Des enfants syriens accueillent la chancelière allemande Angela Merkel (3e à g.), le président du Conseil européen Donald Tusk (4e à g.) et le Premier ministre turc Ahmet Davutoglu (2e à dr.) lors d’une visite dans un camp de réfugiés, le 23 avril 2016, à la frontière turco-syrienne, à Gaziantep. (STR/AFP via Getty Images)
Les gouvernements qui ont suivi ont refermé la page de cette politique d’accueil massive de migrants. Angela Merkel avait dit-elle même regretter sa politique migratoire. « Si je pouvais, je remonterais le temps de plusieurs années en arrière afin de pouvoir, avec le gouvernement et les autres décideurs, mieux nous préparer à la situation qui nous a pris un peu de court à la fin de l’été 2015 », lorsque des dizaines de milliers de réfugiés ont afflué en Allemagne, rapporteLe Point. « Dieu sait à quel point nous n’avons pas pris que de bonnes décisions au cours des dernières années » en matière migratoire, a-t-elle ajouté.

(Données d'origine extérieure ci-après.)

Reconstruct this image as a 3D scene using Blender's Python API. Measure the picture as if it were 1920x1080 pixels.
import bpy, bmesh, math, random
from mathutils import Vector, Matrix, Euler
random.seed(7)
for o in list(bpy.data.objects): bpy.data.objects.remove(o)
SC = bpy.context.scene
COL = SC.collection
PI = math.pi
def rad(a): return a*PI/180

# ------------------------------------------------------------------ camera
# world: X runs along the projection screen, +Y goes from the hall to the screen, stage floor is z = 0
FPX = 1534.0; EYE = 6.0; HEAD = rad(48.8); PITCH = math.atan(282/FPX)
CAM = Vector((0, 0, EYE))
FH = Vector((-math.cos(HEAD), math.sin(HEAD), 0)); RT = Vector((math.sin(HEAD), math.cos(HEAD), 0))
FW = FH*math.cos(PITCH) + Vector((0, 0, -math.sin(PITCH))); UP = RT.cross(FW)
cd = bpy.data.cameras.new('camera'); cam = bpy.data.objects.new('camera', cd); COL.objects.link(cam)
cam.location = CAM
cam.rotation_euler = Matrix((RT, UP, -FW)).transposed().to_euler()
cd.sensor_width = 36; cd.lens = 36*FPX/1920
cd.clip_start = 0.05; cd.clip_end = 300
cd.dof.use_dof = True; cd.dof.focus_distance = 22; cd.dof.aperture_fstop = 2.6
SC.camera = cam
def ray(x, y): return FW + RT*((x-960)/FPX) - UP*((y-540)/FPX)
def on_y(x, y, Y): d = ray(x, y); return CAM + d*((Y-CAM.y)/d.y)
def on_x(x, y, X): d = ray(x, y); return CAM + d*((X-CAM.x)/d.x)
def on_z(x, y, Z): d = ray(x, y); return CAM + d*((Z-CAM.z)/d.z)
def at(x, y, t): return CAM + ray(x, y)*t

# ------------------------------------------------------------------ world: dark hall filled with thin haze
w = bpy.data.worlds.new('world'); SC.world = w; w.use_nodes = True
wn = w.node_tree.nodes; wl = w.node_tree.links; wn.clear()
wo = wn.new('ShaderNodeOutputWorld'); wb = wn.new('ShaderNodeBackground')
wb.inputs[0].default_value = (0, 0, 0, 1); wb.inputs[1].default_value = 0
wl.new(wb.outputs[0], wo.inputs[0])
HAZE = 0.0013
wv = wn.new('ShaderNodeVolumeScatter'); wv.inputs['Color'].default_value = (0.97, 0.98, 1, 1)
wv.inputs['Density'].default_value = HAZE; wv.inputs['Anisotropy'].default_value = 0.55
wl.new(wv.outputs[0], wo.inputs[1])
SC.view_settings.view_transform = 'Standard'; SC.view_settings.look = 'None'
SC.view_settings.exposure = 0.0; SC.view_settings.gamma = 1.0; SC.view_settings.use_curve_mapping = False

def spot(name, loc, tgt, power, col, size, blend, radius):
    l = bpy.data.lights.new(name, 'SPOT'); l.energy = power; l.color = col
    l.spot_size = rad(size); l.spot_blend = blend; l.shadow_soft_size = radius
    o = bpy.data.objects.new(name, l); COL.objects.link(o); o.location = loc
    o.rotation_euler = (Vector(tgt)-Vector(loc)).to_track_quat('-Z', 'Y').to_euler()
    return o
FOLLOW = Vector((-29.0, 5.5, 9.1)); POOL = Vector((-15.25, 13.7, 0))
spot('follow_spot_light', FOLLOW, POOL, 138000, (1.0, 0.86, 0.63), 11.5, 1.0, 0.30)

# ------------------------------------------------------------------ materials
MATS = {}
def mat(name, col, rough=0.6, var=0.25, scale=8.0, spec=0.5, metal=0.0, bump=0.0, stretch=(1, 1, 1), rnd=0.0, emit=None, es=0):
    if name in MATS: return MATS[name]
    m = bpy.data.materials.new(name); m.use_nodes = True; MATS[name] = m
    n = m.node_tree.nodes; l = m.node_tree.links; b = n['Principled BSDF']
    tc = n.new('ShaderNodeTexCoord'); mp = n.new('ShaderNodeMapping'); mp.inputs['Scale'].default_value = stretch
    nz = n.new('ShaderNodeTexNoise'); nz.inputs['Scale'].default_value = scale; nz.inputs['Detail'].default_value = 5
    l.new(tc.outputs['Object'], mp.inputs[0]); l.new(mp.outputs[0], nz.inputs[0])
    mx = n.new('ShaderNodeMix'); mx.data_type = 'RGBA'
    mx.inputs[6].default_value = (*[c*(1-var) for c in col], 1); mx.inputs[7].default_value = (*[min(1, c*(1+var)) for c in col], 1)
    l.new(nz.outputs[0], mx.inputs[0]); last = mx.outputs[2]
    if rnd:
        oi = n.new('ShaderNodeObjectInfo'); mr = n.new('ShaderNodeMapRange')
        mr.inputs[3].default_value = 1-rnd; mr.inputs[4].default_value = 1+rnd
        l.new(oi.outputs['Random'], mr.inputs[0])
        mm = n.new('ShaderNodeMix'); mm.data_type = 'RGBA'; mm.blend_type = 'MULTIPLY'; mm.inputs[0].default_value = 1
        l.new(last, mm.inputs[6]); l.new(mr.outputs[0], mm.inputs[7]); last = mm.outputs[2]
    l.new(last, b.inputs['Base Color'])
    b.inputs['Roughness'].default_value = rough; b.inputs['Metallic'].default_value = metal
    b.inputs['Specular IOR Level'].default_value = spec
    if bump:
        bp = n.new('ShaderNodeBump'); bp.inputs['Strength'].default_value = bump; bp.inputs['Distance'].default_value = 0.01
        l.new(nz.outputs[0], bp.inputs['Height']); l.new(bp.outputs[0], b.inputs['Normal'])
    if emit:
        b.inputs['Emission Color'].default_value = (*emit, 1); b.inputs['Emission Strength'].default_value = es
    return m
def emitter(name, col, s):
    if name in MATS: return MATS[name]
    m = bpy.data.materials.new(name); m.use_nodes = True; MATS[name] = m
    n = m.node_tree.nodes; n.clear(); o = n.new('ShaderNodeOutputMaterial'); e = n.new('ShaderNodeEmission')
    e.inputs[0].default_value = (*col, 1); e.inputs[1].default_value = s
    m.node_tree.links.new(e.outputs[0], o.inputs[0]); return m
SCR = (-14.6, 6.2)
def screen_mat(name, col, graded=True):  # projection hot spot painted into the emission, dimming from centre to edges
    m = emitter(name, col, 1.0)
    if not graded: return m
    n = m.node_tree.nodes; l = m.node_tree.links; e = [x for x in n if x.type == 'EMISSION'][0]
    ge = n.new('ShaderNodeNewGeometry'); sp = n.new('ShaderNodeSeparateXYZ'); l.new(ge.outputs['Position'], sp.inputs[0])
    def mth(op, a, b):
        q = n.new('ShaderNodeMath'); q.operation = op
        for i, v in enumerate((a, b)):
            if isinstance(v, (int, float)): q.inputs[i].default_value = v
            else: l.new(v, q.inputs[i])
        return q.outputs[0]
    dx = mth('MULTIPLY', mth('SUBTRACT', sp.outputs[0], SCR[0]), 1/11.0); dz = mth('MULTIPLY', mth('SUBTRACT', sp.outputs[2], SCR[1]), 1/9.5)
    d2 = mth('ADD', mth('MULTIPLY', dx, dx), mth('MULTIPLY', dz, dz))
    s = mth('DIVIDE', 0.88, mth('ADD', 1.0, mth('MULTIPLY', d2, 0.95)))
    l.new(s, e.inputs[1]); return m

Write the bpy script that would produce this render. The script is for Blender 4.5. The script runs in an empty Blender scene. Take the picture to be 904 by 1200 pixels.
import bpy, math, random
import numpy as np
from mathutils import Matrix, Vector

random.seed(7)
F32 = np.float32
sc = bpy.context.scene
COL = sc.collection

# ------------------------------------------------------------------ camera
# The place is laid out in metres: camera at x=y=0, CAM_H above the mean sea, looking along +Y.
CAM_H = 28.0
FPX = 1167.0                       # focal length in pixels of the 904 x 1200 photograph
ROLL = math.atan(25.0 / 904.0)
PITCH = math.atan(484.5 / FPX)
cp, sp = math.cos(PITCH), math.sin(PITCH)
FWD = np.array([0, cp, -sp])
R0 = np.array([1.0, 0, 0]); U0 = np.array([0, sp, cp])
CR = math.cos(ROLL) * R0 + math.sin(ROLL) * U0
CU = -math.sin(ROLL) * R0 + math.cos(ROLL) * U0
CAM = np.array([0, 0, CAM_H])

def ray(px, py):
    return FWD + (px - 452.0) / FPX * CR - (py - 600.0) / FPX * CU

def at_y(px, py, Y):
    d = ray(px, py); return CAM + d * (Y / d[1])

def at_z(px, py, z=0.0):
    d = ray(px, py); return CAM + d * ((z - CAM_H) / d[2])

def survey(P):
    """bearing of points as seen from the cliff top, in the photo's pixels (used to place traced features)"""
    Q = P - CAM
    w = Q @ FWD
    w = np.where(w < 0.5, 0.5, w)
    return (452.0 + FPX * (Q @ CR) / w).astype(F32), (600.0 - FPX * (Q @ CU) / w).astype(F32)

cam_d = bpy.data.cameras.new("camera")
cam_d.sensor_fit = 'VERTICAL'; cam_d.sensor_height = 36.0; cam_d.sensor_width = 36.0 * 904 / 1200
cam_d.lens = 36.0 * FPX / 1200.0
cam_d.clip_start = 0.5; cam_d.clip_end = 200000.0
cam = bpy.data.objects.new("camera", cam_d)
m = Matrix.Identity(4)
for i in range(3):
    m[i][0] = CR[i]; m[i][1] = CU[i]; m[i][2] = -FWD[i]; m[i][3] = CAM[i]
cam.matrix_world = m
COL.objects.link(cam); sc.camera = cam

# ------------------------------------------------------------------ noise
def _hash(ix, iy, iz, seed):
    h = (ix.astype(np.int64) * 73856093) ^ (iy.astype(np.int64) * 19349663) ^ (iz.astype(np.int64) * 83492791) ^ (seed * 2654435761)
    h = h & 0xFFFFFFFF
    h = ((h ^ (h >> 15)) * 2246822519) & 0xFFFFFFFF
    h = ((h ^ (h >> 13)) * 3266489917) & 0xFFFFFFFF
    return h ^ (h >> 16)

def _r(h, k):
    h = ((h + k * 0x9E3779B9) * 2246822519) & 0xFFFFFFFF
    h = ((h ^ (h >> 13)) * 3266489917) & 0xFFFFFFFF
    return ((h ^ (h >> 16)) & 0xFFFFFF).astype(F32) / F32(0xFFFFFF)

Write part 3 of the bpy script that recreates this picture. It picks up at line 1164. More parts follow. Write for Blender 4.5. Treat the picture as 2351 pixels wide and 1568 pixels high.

Au cours des dernières semaines, la coalition de Friedrich Merz a décidé le refoulement des demandeurs d’asile aux frontières du pays et modifié la législation afin de limiter le regroupement familial pour certaines catégories de réfugiés et pour allonger les délais d’accès à la nationalité allemande.
Le problème ne peut être résolu qu’au sein de l’Union européenne
« Nous ne devons pas continuer à surcharger notre société dans son ensemble avec une immigration clandestine », a déclaré Friedrich Merz vendredi lors d’une conférence de presse. Mais « nous ne pourrons résoudre le problème à long terme qu’ensemble, au sein de l’Union européenne », a-t-il ajouté.
Le ministre de l’Intérieur a dit miser sur une initiative européenne visant à faciliter les expulsions des migrants déboutés de l’asile vers des pays tiers hors UE.
« Nous voulons créer la possibilité de renvoyer les migrants dans des pays voisins proches de leur pays d’origine » lorsque ce dernier refuse de reprendre ses ressortissants, a-t-il déclaré dans une interview à la presse.